Fortunately, CRM systems are programmable. So I challenge everybody who will be at Salesforce’s Dreamforce conference next week to think about how much easier it will be when individual customers’ VRM meets Salesforce B2B customers’ CRM. I know a number of VRM people  who will be there, including Iain Henderson, of the bonus link below. Let me know you’re interested and I’ll make the connection.

And come work with us on standards. Here’s one.

Bonus link: Me-commerce — from push to pull, by Iain Henderson (@iaianh1)

Weighings

A few years ago I got a Withings bathroom scale: one that knows it’s me, records my weight, body mass index and fat percentage on a graph informed over wi-fi. The graph was in a Withings cloud.

I got it because I liked the product (still do, even though it now just tells me my weight and BMI), and because I trusted Withings, a French company subject to French privacy law, meaning it would store my data in a safe place accessible only to me, and not look inside. Or so I thought.

Here’s the privacy policy, and here are the terms of use, both retrieved from Archive.org. (Same goes for the link in the last paragraph and the image above.)

Then, in 2016, the company was acquired by Nokia and morphed into Nokia Health. Sometime after that, I started to get these:

This told me Nokia Health was watching my weight, which I didn’t like or appreciate. But I wasn’t surprised, since Withings’ original privacy policy featured the lack of assurance long customary to one-sided contracts of adhesion that have been pro forma on the Web since commercial activity exploded there in 1995: “The Service Provider reserves the right to modify all or part of the Service’s Privacy Rules without notice. Use of the Service by the User constitutes full and complete acceptance of any changes made to these Privacy Rules.” (The exact same language appears in the original terms of use.)

Still, I was too busy with other stuff to care more about it until I got this from community@email.health.nokia two days ago:

Here’s the announcement at the “learn more” link. Sounded encouraging.

So I dug a bit and and saw that Nokia in May planned to sell its Health division to Withings co-founder Éric Carreel (@ecaeca).

Thinking that perhaps Withings would welcome some feedback from a customer, I wrote this in a customer service form:

One big reason I bought my Withings scale was to monitor my own weight, by myself. As I recall the promise from Withings was that my data would remain known only to me (though Withings would store it). Since then I have received many robotic emailings telling me my weight and offering encouragements. This annoys me, and I would like my data to be exclusively my own again — and for that to be among Withings’ enticements to buy the company’s products. Thank you.

Here’s the response I got back, by email:

Hi,

Thank you for contacting Nokia Customer Support about monitoring your own weight. I’ll be glad to help.

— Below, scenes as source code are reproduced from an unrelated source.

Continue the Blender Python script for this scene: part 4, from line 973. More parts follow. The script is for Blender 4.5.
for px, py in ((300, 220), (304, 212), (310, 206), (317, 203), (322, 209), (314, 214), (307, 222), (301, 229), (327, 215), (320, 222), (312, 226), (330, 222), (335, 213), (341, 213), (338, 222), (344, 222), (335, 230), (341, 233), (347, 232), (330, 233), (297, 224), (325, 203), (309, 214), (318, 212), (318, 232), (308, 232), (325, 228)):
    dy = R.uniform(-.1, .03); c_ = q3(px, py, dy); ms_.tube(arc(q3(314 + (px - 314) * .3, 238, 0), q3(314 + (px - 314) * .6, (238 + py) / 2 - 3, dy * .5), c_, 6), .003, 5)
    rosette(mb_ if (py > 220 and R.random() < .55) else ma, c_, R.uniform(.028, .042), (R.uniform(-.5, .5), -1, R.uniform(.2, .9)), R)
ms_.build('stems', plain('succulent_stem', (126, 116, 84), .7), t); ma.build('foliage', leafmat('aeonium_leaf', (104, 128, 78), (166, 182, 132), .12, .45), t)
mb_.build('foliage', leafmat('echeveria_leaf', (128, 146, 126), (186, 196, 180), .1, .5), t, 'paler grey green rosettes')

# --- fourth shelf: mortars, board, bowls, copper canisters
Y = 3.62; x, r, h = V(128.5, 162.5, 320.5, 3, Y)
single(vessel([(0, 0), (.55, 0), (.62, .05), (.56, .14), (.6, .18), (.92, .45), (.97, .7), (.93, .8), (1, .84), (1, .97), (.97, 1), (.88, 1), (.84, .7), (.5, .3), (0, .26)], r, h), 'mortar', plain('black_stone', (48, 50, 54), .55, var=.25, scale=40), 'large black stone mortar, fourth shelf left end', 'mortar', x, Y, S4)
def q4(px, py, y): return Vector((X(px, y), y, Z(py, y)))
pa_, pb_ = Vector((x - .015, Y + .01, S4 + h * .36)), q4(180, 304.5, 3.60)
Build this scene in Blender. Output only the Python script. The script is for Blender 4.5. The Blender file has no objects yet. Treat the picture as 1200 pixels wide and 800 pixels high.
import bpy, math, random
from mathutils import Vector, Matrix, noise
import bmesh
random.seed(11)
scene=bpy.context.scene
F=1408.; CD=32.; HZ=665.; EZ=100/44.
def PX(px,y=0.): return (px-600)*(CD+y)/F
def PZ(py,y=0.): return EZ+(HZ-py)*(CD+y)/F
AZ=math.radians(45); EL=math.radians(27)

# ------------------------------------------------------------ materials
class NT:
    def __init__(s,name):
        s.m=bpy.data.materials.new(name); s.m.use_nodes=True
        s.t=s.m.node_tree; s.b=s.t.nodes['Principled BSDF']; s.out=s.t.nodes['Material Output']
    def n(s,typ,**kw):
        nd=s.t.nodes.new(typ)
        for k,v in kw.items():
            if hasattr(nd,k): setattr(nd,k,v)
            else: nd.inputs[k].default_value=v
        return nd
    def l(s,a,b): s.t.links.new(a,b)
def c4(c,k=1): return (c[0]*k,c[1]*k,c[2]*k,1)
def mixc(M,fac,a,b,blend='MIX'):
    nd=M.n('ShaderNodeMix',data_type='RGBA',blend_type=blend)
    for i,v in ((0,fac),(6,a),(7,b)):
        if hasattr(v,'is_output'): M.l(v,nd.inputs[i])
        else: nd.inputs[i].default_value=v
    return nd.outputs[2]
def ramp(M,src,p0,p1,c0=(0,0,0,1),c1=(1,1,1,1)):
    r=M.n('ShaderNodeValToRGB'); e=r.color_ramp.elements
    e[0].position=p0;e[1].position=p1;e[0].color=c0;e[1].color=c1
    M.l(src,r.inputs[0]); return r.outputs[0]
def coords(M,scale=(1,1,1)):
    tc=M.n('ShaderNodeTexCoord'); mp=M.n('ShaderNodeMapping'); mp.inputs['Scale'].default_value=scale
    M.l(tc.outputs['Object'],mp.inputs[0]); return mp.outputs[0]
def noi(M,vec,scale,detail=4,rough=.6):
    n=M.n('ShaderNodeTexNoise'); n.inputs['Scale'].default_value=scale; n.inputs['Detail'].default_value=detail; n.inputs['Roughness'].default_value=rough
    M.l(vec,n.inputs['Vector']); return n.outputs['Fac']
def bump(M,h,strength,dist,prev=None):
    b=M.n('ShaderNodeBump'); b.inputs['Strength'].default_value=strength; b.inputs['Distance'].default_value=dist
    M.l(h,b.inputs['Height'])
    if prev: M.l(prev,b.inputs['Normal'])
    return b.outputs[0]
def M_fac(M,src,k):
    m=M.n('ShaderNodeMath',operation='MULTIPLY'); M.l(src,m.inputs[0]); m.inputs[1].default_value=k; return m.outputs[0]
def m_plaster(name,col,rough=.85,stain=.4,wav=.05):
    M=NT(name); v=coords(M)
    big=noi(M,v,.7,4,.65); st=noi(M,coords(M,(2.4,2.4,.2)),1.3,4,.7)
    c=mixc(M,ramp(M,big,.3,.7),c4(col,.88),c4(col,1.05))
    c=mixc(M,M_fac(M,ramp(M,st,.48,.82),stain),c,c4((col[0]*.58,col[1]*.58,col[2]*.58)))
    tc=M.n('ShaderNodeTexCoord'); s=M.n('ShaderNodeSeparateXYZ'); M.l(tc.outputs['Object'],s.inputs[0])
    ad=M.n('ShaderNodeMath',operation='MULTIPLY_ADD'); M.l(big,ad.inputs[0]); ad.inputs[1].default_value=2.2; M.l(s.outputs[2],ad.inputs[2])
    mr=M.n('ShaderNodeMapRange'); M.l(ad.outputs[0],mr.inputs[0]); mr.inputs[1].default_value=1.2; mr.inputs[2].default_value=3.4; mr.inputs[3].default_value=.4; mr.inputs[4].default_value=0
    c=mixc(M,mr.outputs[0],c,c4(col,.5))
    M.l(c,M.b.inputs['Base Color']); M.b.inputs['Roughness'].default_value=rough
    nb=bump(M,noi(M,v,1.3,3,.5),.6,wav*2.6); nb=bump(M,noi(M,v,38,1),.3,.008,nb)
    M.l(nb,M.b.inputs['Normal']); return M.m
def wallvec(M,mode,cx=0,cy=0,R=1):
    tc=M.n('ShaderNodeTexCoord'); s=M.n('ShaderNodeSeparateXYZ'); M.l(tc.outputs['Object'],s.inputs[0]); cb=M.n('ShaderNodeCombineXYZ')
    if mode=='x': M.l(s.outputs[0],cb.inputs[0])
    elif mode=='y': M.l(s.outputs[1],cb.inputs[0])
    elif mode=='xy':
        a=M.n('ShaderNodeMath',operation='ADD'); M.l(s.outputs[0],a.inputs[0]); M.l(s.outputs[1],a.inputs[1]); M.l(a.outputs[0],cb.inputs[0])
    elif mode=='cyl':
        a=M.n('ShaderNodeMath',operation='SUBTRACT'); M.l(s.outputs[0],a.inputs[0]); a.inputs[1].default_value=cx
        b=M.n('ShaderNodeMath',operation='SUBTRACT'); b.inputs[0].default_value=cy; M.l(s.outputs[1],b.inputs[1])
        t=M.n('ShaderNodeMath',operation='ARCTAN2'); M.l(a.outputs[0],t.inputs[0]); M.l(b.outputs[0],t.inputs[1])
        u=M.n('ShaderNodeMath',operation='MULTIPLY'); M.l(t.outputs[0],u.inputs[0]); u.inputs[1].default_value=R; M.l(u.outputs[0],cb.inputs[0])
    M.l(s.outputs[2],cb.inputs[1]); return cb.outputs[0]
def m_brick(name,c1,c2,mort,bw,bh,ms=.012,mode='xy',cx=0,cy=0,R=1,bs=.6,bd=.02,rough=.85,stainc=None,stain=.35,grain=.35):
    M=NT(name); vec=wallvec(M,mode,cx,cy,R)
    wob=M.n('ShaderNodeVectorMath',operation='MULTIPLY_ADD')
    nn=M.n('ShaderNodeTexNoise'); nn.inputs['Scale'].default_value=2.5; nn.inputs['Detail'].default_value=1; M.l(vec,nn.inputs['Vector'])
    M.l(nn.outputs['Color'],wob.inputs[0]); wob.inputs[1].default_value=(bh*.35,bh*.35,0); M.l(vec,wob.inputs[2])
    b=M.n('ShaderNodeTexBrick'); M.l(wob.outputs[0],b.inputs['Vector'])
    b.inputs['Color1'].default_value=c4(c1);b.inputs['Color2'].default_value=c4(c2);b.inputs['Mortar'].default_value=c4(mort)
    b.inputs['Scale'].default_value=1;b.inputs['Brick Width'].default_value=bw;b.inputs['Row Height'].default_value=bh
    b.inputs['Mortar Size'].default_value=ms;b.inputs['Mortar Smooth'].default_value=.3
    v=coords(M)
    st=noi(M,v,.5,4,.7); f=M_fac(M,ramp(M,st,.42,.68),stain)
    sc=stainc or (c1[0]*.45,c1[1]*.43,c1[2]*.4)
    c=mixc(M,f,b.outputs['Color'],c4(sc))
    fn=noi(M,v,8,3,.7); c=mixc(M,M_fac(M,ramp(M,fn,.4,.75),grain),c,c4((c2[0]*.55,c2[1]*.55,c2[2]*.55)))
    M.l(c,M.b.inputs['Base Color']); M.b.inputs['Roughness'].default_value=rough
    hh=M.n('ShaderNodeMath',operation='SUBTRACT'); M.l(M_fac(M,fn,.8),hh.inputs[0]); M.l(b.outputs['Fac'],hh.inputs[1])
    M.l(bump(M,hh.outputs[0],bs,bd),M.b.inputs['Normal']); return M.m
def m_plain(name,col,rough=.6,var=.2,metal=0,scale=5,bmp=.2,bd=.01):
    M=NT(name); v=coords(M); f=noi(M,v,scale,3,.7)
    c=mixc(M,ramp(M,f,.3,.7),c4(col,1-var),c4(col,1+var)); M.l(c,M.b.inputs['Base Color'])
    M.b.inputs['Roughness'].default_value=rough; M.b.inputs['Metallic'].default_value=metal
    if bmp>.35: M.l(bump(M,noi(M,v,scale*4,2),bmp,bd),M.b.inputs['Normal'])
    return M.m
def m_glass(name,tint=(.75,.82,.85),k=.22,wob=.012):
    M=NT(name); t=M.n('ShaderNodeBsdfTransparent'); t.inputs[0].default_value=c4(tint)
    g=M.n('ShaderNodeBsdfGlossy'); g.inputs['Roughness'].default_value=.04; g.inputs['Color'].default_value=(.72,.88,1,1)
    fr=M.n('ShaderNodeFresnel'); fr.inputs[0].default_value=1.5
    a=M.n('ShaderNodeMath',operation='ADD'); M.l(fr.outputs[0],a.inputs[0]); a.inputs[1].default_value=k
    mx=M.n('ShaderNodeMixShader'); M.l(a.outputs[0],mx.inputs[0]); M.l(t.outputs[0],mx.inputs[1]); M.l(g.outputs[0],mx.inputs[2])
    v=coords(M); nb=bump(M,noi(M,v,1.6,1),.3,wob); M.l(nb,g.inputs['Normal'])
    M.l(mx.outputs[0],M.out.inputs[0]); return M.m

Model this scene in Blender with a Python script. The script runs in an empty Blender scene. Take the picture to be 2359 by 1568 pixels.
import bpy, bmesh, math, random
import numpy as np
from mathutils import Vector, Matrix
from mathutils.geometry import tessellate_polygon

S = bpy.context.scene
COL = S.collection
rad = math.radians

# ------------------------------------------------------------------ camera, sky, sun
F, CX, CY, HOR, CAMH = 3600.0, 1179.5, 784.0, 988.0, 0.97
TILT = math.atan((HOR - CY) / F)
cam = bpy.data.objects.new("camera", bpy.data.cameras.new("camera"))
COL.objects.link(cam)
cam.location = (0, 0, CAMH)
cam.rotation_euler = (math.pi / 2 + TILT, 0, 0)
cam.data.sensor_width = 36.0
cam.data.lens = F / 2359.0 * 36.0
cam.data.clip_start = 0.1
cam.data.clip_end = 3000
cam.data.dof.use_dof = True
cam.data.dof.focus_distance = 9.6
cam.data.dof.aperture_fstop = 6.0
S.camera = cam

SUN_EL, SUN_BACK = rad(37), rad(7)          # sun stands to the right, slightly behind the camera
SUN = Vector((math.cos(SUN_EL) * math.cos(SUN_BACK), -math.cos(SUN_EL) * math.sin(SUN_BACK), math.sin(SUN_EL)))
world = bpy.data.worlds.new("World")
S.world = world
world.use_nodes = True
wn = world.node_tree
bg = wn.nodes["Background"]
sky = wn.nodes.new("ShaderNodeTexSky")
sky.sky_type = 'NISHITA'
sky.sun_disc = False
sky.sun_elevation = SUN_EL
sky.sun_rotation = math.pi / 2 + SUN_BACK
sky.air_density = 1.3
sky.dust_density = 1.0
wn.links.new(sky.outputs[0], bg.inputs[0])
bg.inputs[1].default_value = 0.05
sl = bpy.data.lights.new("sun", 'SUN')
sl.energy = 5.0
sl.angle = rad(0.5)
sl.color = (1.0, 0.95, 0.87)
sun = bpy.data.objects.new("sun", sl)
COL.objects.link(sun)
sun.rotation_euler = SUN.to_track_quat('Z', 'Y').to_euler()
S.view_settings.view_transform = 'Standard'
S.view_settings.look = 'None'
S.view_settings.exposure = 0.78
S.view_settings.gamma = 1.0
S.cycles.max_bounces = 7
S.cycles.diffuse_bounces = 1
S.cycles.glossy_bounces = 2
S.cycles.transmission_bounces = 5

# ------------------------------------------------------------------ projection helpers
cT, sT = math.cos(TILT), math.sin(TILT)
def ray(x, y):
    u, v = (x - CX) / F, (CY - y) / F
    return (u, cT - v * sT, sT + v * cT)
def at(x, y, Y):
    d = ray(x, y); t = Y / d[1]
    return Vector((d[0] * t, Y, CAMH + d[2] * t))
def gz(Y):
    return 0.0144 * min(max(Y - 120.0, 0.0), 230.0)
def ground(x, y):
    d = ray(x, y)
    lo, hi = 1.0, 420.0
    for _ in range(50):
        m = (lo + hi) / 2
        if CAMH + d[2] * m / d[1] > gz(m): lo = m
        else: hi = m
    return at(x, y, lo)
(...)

Following your request to remove your email address from our mailing lists, and in accordance with data privacy laws, we have created an interface which allows our customers to manage their email preferences and easily opt-out from receiving emails from us. To access this interface, please follow the link below:

Obviously, the person there didn’t understand what I said.

So I’m saying it here. And on Twitter.

What I’m hoping isn’t for Withings to make a minor correction for one customer, but rather that Éric & Withings enter a dialog with the @VRM community and @CustomerCommons about a different approach to #GDPR compliance: one at the end of which Withings might pioneer agreeing to customers’ friendly terms and conditions, such as those starting to appear at Customer Commons.